Комиссарша же должна установить здесь свою власть — советскую…
Но чего конкретно требует Вожак и почему для этого надо что-то такое сделать с офицерами, несущими какую-то «заразу», остается совершенно неясным. Более того, неясно, какие у Вожака цели: все равно же он вместе со всеми как сражался за советскую власть, так и сражается. Но зато ясно, что Вожак хочет какого-то зла, подговаривая комиссаршу против офицеров, которые нам вполне симпатичны. И хотя нам толком ничего не понятно, комиссарша колеблется, и ей вроде понятно все, хотя что надо сделать с этими офицерами — загадка. Расстрелять их? А за что? А если не расстрелять, то как их нужно изничтожить? Да и что от этого по большому счету изменится? Они, как уже было сказано, все равно тут на вторых ролях…
Бедных офицеров все-таки расстреливают, и вот тут-то все уже окончательно понимают, что Вожак — плохой. Кровавый монстр какой-то и самодур. И комиссарша зачитывает перед всеми приказ (а на самом деле белый лист, на котором ничего не написано; как этого не видят стоящие рядом матросы — тоже неясно) о расстреле Вожака. Его с удовольствием расстреливают, а далее вся обозначившаяся сложность исчезает: когда зло преодолено, говорить становится не о чем.
Поэтому нас развлекут мелкобандитским анархическим отрядом, зачем-то (зачем?) прибывшим на помощь Вожаку — впрочем, какую помощь? Да и как они собираются «оказывать помощь», они на ногах еле стоят! И цель-то у них одна: «Была бы водка, за водкой глотка, все остальное трын-трава», — о чем они и весело распевают. Впрочем, и их комиссарша мгновенно и незамедлительно переагитирует (м-да, те еще борцы за советскую власть!), и далее уже идет чистый пафос священной борьбы.

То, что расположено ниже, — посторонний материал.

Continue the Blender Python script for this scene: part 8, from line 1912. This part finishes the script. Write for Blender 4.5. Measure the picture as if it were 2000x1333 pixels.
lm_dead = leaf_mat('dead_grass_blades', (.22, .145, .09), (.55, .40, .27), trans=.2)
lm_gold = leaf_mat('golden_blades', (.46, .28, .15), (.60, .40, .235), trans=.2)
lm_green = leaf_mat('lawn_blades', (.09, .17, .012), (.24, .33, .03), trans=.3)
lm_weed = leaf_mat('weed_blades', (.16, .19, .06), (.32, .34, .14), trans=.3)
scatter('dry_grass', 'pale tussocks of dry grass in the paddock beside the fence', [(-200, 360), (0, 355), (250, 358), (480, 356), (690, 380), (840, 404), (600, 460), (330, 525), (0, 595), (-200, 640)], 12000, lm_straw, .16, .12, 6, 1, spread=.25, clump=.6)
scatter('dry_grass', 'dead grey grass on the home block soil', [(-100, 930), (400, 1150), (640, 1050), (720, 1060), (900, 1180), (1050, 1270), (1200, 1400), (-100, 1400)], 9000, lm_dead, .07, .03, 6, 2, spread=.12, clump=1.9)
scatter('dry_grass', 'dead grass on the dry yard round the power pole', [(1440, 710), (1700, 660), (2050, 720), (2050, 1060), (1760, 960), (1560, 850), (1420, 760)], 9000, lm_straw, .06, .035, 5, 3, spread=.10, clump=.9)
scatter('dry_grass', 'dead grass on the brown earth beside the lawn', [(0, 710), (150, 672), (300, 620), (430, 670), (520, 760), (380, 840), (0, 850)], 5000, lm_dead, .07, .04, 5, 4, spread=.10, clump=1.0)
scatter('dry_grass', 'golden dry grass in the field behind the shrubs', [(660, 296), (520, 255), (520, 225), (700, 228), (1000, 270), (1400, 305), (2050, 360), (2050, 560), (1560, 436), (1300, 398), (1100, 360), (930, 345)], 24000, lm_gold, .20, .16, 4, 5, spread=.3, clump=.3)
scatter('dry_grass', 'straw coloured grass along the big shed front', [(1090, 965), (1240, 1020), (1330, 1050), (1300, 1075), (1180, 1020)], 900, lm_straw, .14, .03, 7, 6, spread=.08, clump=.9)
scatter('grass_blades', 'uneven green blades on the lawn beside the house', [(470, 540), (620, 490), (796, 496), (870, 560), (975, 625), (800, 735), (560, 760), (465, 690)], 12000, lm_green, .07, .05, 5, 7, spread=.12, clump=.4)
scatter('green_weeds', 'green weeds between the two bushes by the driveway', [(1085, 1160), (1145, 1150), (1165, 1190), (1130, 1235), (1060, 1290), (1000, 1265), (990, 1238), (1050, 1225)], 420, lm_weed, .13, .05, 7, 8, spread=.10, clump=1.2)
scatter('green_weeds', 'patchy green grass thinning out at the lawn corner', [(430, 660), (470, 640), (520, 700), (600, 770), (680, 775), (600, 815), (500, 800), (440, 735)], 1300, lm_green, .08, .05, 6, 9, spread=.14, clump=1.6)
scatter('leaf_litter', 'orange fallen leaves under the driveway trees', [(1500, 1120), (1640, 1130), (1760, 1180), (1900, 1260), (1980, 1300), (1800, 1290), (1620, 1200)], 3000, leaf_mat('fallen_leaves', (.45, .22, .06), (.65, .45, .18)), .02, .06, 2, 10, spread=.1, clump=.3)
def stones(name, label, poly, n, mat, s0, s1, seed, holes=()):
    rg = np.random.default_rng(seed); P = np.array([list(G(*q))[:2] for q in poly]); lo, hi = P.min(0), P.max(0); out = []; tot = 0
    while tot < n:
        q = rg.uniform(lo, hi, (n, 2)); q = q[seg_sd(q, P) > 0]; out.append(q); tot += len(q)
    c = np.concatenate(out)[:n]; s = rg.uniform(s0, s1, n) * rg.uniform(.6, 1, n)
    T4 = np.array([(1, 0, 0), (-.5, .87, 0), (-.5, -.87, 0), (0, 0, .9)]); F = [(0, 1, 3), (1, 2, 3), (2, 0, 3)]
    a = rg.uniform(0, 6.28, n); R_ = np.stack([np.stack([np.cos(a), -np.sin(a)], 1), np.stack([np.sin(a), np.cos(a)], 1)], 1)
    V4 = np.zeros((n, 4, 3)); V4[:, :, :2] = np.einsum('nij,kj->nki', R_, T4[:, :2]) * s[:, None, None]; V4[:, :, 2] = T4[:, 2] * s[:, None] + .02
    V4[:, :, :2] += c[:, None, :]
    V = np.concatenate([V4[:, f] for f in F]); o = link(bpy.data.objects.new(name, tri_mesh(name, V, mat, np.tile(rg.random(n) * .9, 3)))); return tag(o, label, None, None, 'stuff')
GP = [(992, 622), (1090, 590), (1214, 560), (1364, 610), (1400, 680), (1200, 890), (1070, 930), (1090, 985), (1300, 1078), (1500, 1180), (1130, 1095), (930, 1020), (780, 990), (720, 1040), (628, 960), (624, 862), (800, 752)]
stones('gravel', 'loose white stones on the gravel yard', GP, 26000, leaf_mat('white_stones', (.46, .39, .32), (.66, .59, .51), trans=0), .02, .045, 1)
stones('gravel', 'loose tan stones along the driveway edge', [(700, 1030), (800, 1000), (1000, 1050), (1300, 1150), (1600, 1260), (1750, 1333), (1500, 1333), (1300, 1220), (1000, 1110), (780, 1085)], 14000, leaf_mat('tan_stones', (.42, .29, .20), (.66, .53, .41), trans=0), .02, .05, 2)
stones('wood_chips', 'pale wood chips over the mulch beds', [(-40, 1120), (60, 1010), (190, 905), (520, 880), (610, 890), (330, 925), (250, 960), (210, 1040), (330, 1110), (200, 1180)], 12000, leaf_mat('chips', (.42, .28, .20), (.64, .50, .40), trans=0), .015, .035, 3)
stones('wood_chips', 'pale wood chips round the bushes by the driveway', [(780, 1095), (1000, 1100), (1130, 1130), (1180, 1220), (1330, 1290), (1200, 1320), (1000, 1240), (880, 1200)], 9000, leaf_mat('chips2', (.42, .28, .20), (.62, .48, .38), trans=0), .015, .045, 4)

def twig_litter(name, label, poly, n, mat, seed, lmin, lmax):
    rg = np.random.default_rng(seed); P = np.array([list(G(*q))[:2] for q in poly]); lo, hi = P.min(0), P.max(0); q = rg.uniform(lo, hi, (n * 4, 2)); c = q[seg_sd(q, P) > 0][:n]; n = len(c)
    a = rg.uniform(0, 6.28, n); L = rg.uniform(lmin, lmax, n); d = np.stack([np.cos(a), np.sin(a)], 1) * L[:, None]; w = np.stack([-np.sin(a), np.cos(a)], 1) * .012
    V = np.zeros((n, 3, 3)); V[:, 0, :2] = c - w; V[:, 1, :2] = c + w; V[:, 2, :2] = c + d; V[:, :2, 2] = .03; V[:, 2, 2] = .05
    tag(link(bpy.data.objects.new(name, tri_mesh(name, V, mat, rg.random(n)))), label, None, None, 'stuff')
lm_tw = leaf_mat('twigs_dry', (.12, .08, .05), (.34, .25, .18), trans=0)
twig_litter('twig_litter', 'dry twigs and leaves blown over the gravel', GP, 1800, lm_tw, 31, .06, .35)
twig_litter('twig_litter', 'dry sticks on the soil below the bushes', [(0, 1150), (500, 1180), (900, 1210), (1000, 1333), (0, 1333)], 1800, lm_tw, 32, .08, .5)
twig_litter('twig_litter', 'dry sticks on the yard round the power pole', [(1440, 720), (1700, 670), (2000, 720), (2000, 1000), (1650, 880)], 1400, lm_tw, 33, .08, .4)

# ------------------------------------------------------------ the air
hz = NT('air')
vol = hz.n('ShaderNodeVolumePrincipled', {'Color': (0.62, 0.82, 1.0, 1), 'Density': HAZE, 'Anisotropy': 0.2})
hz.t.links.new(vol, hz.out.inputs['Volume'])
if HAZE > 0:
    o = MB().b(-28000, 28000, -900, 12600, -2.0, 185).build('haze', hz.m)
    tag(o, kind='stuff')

Ну и чтобы все грамотно драматургически завершить, нам показывают гибель комиссарши. Священная жертва на алтарь мифа принесена. Более того — героиня не просто погибла, а замучена, как Мальчиш-Кибальчиш: она не выдала врагам военную тайну (какую, не совсем ясно, но это и не важно). Торжественный финал.
Однако вот в чем дело. Именно здесь, в изначально схематической конструкции пьесы, где поначалу нас настраивают на притчу, а потом аккуратно выводят в плакат, все это абсолютно органично. И когда пьесу Вишневского ставили чисто реалистически, вышеназванные драматургические швы действительно раздражали. В фильме же они незаметны, так как он весь полуусловен.
Полуусловность — истинно органическая среда для Самсонова, ведь это главное свойство театра. Самсонов не случайно создает один из лучших своих фильмов: он в своей стихии, он предельно легко, почти шутя-играючи, скрещивает театр и кинематограф.
Здесь есть и «хор» из ведущих-матросов, и некоторая условность персонажей, превращающая их в подобие масок, и лицедей, самодостаточный в своем лицедействе. Человек, играющий здесь, — это матрос Алексей в исполнении Вячеслава Тихонова: мировоззрение его не сформировано, не определено, а «актерский» способ существования в жизни самодостаточен. Алексей предельно легко меняет и взгляды свои на мир, и позиции, но при этом всегда остается в маске шута, и эта маска позволяет ему отстранять свое видение мира, а значит, и высказывать по-настоящему интересные и даже глубокие мысли, и совершенно очевидно, что ничем этот способ существования «не задушишь, не убьешь».
Словом, все находится в предельно органичном для Самсонова раскладе, для режиссера идеально ложатся карты. И у него все получается: затаенная мощь фильма прорывается бешеной энергией. Актерам нашлось где разгуляться, да и остальным участникам съемочной группы тоже (даже посредственный композитор Дехтерев и тот ухитрился написать замечательную и разнообразную музыку). Перед нами праздник творчества на заданную тему, участники которого устроили карнавал на арене. И не было прежде у Самсонова фильма, который бы настолько захватывал.
Но самое главное не это. Впервые в советском кино — пусть почти случайно, почти поневоле — миф революции был отстранен. Мы смотрим на происходящее слегка со стороны, немного сверху, мы над ним. А значит, мы его осмысляем. Миф больше всего боится этого. Ему нужна слепая вера, слепое подчинение — усомнившийся да будет наказан, низвергнут.